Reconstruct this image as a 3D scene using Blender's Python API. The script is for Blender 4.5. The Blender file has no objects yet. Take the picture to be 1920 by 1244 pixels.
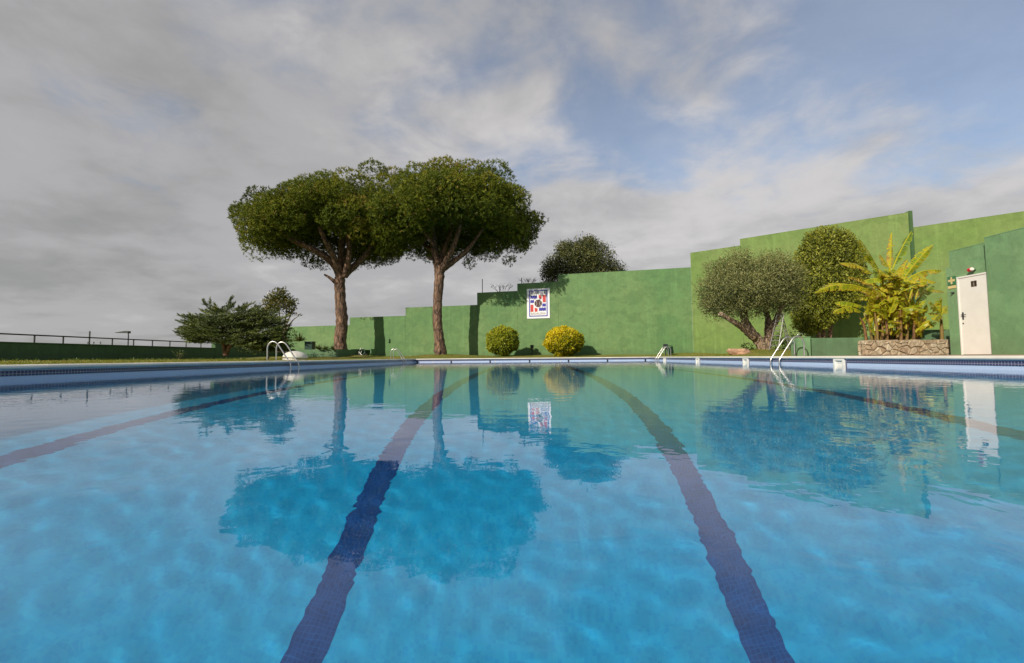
import bpy, bmesh, math, random
import numpy as np
from mathutils import Vector, Matrix, noise as mnoise

SC = bpy.context.scene
COL = SC.collection
R = math.radians

# ------------------------------------------------------------------ camera
CAM_H = 0.275                      # eye above the water (water surface is z = 0)
FPX, CX, CY = 860.0, 960.0, 622.0  # focal length and centre, in pixels of the 1920 px wide photograph
VPX, VPY, ROLL = 996.0, 670.0, 0.009
_a = Vector(((VPX - CX) / FPX, -(VPY - CY) / FPX, -1.0)).normalized()
_x = Vector((1.0, ROLL, 0.0)); _x = (_x - _a * _x.dot(_a)).normalized()
_z = _x.cross(_a)
W2C = Matrix((_x, _a, _z)).transposed()
C2W = W2C.transposed()
cam = bpy.data.cameras.new('camera')
cam.sensor_fit = 'HORIZONTAL'; cam.sensor_width = 36.0
cam.lens = FPX / 1920.0 * 36.0
cam.clip_start = 0.02; cam.clip_end = 5000
camo = bpy.data.objects.new('camera', cam); COL.objects.link(camo)
camo.matrix_world = Matrix.Translation((0, 0, CAM_H)) @ C2W.to_4x4()
SC.camera = camo

def P(px, py, D):
    """world point that the photograph shows at pixel (px, py), at distance D along the pool"""
    d = C2W @ Vector(((px - CX) / FPX, -(py - CY) / FPX, -1.0))
    d *= D / d.y
    return Vector((d.x, d.y, d.z + CAM_H))

# ------------------------------------------------------------------ sky, sun, exposure
SUN_EL, SUN_AZX, SUN_AZY = R(30), 0.64, 0.77      # light travels towards +x, +y and down
world = bpy.data.worlds.new('World'); SC.world = world; world.use_nodes = True
def build_world():
    nt = world.node_tree; N = nt.nodes; L = nt.links; N.clear()
    def nd(t, **k):
        n = N.new(t)
        for a, v in k.items(): setattr(n, a, v)
        return n
    def math_(op, a, b=None, clamp=False):
        n = nd('ShaderNodeMath', operation=op, use_clamp=clamp)
        for i, v in enumerate((a, b)):
            if v is None: continue
            if isinstance(v, (int, float)): n.inputs[i].default_value = v
            else: L.new(v, n.inputs[i])
        return n.outputs[0]
    def ramp(v, pts, interp='EASE'):
        n = nd('ShaderNodeValToRGB'); n.color_ramp.interpolation = interp
        e = n.color_ramp.elements
        while len(e) < len(pts): e.new(0.5)
        for el, (p, c) in zip(e, pts):
            el.position = p; el.color = c if len(c) == 4 else (*c, 1)
        L.new(v, n.inputs[0]); return n.outputs[0]
    out = nd('ShaderNodeOutputWorld'); bg = nd('ShaderNodeBackground'); L.new(bg.outputs[0], out.inputs[0])
    bg.inputs['Strength'].default_value = 0.14
    sky = nd('ShaderNodeTexSky', sky_type='NISHITA', sun_disc=False, sun_elevation=SUN_EL,
             sun_rotation=math.atan2(-SUN_AZX, -SUN_AZY), air_density=1.0, dust_density=0.8, ozone_density=2.0)
    tc = nd('ShaderNodeTexCoord')
    sep = nd('ShaderNodeSeparateXYZ'); L.new(tc.outputs['Generated'], sep.inputs[0])
    dx, dy, dz = sep.outputs
    zc = math_('MAXIMUM', dz, 0.0)
    den = math_('ADD', zc, 0.20)
    px = math_('DIVIDE', dx, den); py = math_('DIVIDE', dy, den)
    cmb = nd('ShaderNodeCombineXYZ'); L.new(px, cmb.inputs[0]); L.new(py, cmb.inputs[1])
    def fbm(scale, detail, rough, off, dist=0.0):
        m = nd('ShaderNodeMapping'); L.new(cmb.outputs[0], m.inputs[0]); m.inputs['Location'].default_value = off
        n = nd('ShaderNodeTexNoise'); n.inputs['Scale'].default_value = scale; n.inputs['Detail'].default_value = detail
        n.inputs['Roughness'].default_value = rough; n.inputs['Distortion'].default_value = dist
        L.new(m.outputs[0], n.inputs['Vector']); return n.outputs[0]
    mid = fbm(1.6, 7, 0.54, SKY_OFF, 0.25)
    fine = fbm(4.2, 8, 0.58, (7.7, 2.2, 4.0), 0.35)
    # the cloud deck is closed towards the left and near the horizon, and breaks open to the right higher up
    rise = ramp(zc, [(0.14, (0, 0, 0)), (0.46, (1, 1, 1))])
    open_ = math_('MULTIPLY', math_('ADD', math_('MULTIPLY', dx, 0.22), 0.14), rise)
    low = ramp(zc, [(0.14, (1, 1, 1)), (0.36, (0, 0, 0))])
    cov = math_('ADD', math_('MULTIPLY', mid, 0.95), math_('MULTIPLY', fine, 0.30))
    cov = math_('SUBTRACT', math_('ADD', cov, math_('MULTIPLY', low, 0.20)), open_)
    mask = ramp(cov, [(0.37, (0.30,) * 3), (0.60, (0.97,) * 3)])
    shade = math_('ADD', math_('MULTIPLY', fbm(1.1, 6, 0.54, (9.0, 3.3, 1.0), 0.2), 0.72), math_('MULTIPLY', fine, 0.30))
    shade = math_('ADD', shade, math_('MULTIPLY', math_('MINIMUM', math_('MAXIMUM', dx, -0.7), 0.4), 0.17))
    ccol = ramp(shade, [(0.24, (2.30, 2.28, 2.27)), (0.46, (3.15, 3.10, 3.14)), (0.68, (4.55, 4.40, 4.36))])
    mix = nd('ShaderNodeMix', data_type='RGBA')
    L.new(mask, mix.inputs['Factor']); L.new(sky.outputs[0], mix.inputs['A']); L.new(ccol, mix.inputs['B'])
    L.new(mix.outputs['Result'], bg.inputs[0])
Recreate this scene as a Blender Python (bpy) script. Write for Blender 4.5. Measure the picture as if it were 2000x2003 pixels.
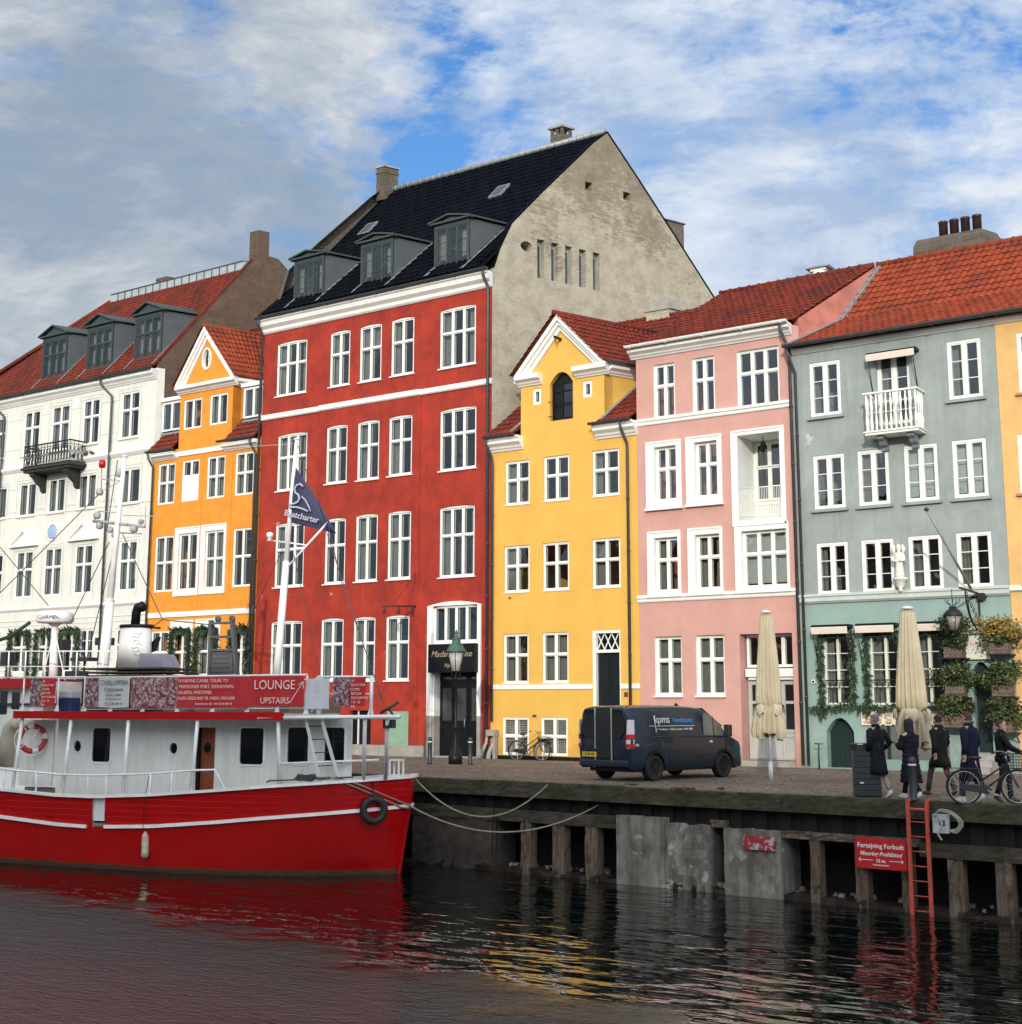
import bpy, math, random
from mathutils import Vector, Matrix
from mathutils.geometry import delaunay_2d_cdt
random.seed(7)
R = math.radians
for o in list(bpy.data.objects): bpy.data.objects.remove(o)
scn = bpy.context.scene
COL = scn.collection

# ------------------------------------------------------------ camera
FPX, YAW, PITCH, ROLL, PY0, SK = 2600.0, -0.597163, 0.162282, 0.0015573, 953.83, 0.385474
CAM = Vector((0.0, 0.0, 2.0))
DF = 41.96                      # distance of the house fronts
_cy, _sy, _cp, _sp, _cr, _sr = math.cos(YAW), math.sin(YAW), math.cos(PITCH), math.sin(PITCH), math.cos(ROLL), math.sin(ROLL)
FW = Vector((_sy*_cp, _cy*_cp, _sp)); _r0 = Vector((_cy, -_sy, 0)); _u0 = _r0.cross(FW)
RT = _cr*_r0 + _sr*_u0; UP = -_sr*_r0 + _cr*_u0
cd = bpy.data.cameras.new('camera'); cam = bpy.data.objects.new('camera', cd); COL.objects.link(cam)
cd.sensor_fit = 'HORIZONTAL'; cd.sensor_width = 36; cd.lens = 36*FPX/2000
cd.shift_y = -(1001.5-PY0)/2000; cd.clip_start = 0.1; cd.clip_end = 6000
cam.matrix_world = Matrix(((RT.x, UP.x, -FW.x, CAM.x), (RT.y, UP.y, -FW.y, CAM.y), (RT.z, UP.z, -FW.z, CAM.z), (0, 0, 0, 1)))
scn.camera = cam
scn.render.resolution_x = 1022; scn.render.resolution_y = 1024

# ------------------------------------------------------------ sun, sky
SUN_EL, SUN_AZ = R(15.5), R(24)   # azimuth: degrees to the right (+x) of the direction -y
sd = bpy.data.lights.new('sun', 'SUN'); sun = bpy.data.objects.new('sun', sd); COL.objects.link(sun)
sd.energy = 2.55; sd.angle = R(0.6); sd.color = (1.0, 0.93, 0.82)
sdir = Vector((math.sin(SUN_AZ)*math.cos(SUN_EL), -math.cos(SUN_AZ)*math.cos(SUN_EL), math.sin(SUN_EL)))
sun.rotation_euler = sdir.to_track_quat('Z', 'Y').to_euler()
sun.location = (20, -30, 40)
W = bpy.data.worlds.new("World"); scn.world = W; W.use_nodes = True
nt = W.node_tree; nt.nodes.clear()
def N(nt, t, **kw):
    n = nt.nodes.new(t)
    for k, v in kw.items():
        if k in n.inputs.keys() if hasattr(n.inputs, 'keys') else False: n.inputs[k].default_value = v
        elif hasattr(n, k): setattr(n, k, v)
        else: n.inputs[k].default_value = v
    return n
def L(nt, a, b): nt.links.new(a, b)
def ramp(nt, fac, stops):
    r = nt.nodes.new('ShaderNodeValToRGB'); e = r.color_ramp.elements
    while len(e) < len(stops): e.new(0.5)
    for i, (p, c) in enumerate(stops):
        e[i].position = p; e[i].color = (*c, 1) if len(c) == 3 else c
    nt.links.new(fac, r.inputs[0]); return r
def mixc(nt, fac, a, b, mode='MIX'):
    m = nt.nodes.new('ShaderNodeMix'); m.data_type = 'RGBA'; m.blend_type = mode
    for s, v in ((m.inputs[0], fac), (m.inputs[6], a), (m.inputs[7], b)):
        if hasattr(v, 'is_linked'): nt.links.new(v, s)
        elif isinstance(v, (int, float)): s.default_value = v
        else: s.default_value = (*v, 1)
    return m.outputs[2]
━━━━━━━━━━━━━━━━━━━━
### YOUR INSTRUCTIONS
Pictures should be left out. Retype only the run of lines from the line containing "Recreate this scene" to the line containing "COL = scn.collection", inclusive.

### COMPLETE ANSWER
Recreate this scene as a Blender Python (bpy) script. Write for Blender 4.5. Measure the picture as if it were 2000x2003 pixels.
import bpy, math, random
from mathutils import Vector, Matrix
from mathutils.geometry import delaunay_2d_cdt
random.seed(7)
R = math.radians
for o in list(bpy.data.objects): bpy.data.objects.remove(o)
scn = bpy.context.scene
COL = scn.collection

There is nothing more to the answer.